何度も退職しないように説得されるうちに情に流され結局、転職を辞めて現職に残る道を選んだのですが、社長からすると一度退職すると伝えた人をその後、100%信用するはずもなく、それまでは信頼のある仕事を任されていたのですが、以降は作業系の仕事中心となりました。
また、直属の上司も退職さえしなければ、自分の評価が下がることはありませんので退職しないように説得していた期間は下手に回っていたのですが、その後はハイプレッシャーを浴びせるマネジメントととなり、本人から人事である私に仕事がしにくいと嘆いていました。

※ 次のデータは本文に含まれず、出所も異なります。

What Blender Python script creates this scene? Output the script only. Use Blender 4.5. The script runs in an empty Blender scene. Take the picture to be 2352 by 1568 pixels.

結果、その人は数か月後退職することになるのですが、その時、次の転職先も決まらないままでしたのでかなり切羽詰まった転職活動をしたと聞いています。
実際にあった退職の成功事例
冒頭で、現職と転職先に繋がりがある可能性があるため立つ鳥跡を濁さずを実践すべきであるとお伝えしましたが、この人は完璧にそれを想定していたのでしょう。どれをとっても完璧でした。
退職交渉でも、自分を理由にして直属の上司や社長、その他の同僚からの説得にもドライに対応しどんなことがあっても本当の退職理由は言いませんでした。
本当の退職理由は、上司との相性と社長との相性が合わないという決定的な理由でした。この理由を上司や社長以外での誰かに伝えたとすれば100%の確率で社内に広がります。
そうなると、いくら短期間とは言え居心地が良いはずがありません。そして、その人の転職先はたまたまですが、現職の社長の友人の会社で、現職での最後の引継ぎ期間を完璧にこなし建て前の退職理由も自分を理由にしていたため、現職の社長の評価を下げることなく、転職しています。
結果、転職先での仕事は現職の社長から転職先の社長へ評価の高い人材と伝わっていたため、非常にスムーズな人間関係や信頼を勝ち得たと聞いています。
この人は、残していた有休30日のうち10日しか消化していません。私のように有休を最優先したのではなく、人間関係を優先した結果が、転職先での評価に繋がったのです。
退職交渉は慎重に。引継ぎ期間は人間関係を構築する
転職において、現職との退職交渉は避けて通ることはできません。
必ずあることです。この退職交渉をしくじると、短い期間ですが、退職日までの居心地に大きく影響したり、転職先への評判にも繋がります。
本音と建て前をうまく使い分けて、大人の退職交渉を行いましょう。
また、引継ぎ期間は、現職での最後の大仕事です。この引継ぎをしっかり行うか行わないかにより、その後に人間関係に大きく影響します。
せっかく決めた転職先へ気持ちよく移行できるよう、現職を気持ちよく退職しましょう。退職交渉と引継ぎも転職活動の一貫です。
最後になりますが、現職でのトラブルなく、最高の形で転職できることを願い、今回はこれで終わりにしようと思います。